*REQUIRED WORK*: Count, in the entries below, the lines in which "from" occurs. Give the number, nothing more.

*DATA SUPPLIED*:
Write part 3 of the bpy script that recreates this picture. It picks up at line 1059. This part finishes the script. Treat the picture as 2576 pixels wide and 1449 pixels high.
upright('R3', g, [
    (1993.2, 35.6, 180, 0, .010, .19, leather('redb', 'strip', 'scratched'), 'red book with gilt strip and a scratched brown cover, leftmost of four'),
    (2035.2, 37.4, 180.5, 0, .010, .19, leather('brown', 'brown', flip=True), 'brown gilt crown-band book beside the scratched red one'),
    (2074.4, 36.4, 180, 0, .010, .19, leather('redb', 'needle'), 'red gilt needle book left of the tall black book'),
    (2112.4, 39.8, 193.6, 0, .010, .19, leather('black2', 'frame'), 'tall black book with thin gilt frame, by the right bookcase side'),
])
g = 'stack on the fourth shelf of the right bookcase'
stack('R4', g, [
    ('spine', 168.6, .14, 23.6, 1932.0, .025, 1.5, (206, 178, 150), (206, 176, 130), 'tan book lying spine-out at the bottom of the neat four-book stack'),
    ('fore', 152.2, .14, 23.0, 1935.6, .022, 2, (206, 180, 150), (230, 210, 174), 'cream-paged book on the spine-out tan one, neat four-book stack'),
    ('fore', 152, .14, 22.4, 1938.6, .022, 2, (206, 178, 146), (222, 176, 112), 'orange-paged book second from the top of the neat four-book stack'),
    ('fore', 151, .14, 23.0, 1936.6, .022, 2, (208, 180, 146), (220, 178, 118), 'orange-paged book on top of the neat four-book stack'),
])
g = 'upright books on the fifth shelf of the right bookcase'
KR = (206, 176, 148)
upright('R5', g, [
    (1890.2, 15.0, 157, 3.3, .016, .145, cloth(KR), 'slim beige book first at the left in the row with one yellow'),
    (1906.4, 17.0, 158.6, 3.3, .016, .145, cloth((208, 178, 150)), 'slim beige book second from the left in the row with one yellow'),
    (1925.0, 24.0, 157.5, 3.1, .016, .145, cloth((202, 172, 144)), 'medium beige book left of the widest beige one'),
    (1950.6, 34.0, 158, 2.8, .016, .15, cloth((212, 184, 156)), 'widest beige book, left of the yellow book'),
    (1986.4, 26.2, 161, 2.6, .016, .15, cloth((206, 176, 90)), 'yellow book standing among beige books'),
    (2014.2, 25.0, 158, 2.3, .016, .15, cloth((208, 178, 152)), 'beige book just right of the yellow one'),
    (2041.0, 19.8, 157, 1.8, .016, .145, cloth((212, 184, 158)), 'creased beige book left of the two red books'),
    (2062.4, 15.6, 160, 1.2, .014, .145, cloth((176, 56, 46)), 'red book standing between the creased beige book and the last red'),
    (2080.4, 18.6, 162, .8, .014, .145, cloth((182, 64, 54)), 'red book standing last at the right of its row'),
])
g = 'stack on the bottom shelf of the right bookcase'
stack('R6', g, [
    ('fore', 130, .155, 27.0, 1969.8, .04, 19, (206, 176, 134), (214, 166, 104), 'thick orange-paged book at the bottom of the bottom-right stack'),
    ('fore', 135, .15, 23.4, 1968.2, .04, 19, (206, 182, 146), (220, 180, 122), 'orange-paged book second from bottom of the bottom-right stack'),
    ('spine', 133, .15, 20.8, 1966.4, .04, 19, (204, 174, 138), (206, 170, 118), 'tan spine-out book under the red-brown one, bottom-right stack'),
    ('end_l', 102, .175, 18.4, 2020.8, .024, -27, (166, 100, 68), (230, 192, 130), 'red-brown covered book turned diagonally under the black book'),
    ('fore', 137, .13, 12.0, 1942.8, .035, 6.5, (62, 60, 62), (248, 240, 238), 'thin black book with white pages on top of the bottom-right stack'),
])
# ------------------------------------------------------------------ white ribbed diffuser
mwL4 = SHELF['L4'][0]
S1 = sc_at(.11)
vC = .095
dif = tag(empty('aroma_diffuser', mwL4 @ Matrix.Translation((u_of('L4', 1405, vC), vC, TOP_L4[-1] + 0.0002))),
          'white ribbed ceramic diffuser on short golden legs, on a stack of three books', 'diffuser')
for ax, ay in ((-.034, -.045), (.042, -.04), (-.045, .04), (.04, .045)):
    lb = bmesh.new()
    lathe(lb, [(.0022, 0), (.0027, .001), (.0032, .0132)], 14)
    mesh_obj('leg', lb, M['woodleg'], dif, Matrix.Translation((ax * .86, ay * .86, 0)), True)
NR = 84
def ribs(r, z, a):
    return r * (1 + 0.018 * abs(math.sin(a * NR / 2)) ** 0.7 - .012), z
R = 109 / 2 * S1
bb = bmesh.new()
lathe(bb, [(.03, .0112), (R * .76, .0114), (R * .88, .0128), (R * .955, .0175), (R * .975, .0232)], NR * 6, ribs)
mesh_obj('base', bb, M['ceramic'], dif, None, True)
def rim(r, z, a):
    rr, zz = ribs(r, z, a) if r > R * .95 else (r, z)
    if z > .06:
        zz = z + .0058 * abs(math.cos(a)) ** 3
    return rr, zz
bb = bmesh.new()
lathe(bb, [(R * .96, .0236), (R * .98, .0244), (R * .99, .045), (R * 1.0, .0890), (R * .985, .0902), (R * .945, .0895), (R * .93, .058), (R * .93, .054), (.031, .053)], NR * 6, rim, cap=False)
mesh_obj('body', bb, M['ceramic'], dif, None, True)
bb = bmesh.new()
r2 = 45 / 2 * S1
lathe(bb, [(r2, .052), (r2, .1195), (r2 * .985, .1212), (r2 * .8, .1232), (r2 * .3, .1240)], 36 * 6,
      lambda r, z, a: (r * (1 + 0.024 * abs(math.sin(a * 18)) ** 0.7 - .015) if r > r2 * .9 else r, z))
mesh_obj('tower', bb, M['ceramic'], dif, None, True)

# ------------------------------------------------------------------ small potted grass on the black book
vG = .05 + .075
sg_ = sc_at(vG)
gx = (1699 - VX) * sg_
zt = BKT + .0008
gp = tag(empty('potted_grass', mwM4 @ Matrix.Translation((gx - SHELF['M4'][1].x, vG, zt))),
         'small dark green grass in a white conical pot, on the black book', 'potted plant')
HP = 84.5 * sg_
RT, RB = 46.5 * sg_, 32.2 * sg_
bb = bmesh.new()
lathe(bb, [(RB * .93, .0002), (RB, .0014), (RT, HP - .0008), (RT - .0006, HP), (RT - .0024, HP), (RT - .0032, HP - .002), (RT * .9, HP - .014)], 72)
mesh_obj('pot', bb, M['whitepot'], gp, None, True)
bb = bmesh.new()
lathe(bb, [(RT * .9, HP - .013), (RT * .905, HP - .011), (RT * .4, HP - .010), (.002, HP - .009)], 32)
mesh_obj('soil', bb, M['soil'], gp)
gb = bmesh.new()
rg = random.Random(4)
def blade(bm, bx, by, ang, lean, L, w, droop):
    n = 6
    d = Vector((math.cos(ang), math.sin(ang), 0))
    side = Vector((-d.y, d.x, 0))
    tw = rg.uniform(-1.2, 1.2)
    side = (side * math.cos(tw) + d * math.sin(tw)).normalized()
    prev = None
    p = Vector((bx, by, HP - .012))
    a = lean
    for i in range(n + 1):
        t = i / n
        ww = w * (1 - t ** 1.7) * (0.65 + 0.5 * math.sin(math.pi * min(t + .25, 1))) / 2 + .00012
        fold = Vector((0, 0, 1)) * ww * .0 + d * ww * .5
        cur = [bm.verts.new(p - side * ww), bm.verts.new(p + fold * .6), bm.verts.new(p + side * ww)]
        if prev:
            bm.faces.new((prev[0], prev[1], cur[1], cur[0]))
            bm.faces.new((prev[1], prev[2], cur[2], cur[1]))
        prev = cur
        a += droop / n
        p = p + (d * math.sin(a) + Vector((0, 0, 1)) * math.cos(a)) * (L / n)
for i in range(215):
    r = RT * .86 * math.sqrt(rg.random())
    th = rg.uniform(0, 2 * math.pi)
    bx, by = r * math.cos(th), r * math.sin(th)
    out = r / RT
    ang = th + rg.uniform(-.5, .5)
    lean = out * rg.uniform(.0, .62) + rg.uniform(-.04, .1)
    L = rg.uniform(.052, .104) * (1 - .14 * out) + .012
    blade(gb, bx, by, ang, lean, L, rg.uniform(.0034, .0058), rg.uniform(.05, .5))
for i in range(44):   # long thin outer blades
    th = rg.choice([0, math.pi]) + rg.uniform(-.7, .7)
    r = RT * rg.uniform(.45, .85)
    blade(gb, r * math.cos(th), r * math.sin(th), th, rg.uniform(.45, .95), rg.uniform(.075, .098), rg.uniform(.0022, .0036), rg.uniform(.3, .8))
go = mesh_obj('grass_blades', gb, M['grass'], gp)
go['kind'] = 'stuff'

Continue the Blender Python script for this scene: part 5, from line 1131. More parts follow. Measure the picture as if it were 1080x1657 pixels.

*ANSWER*: 4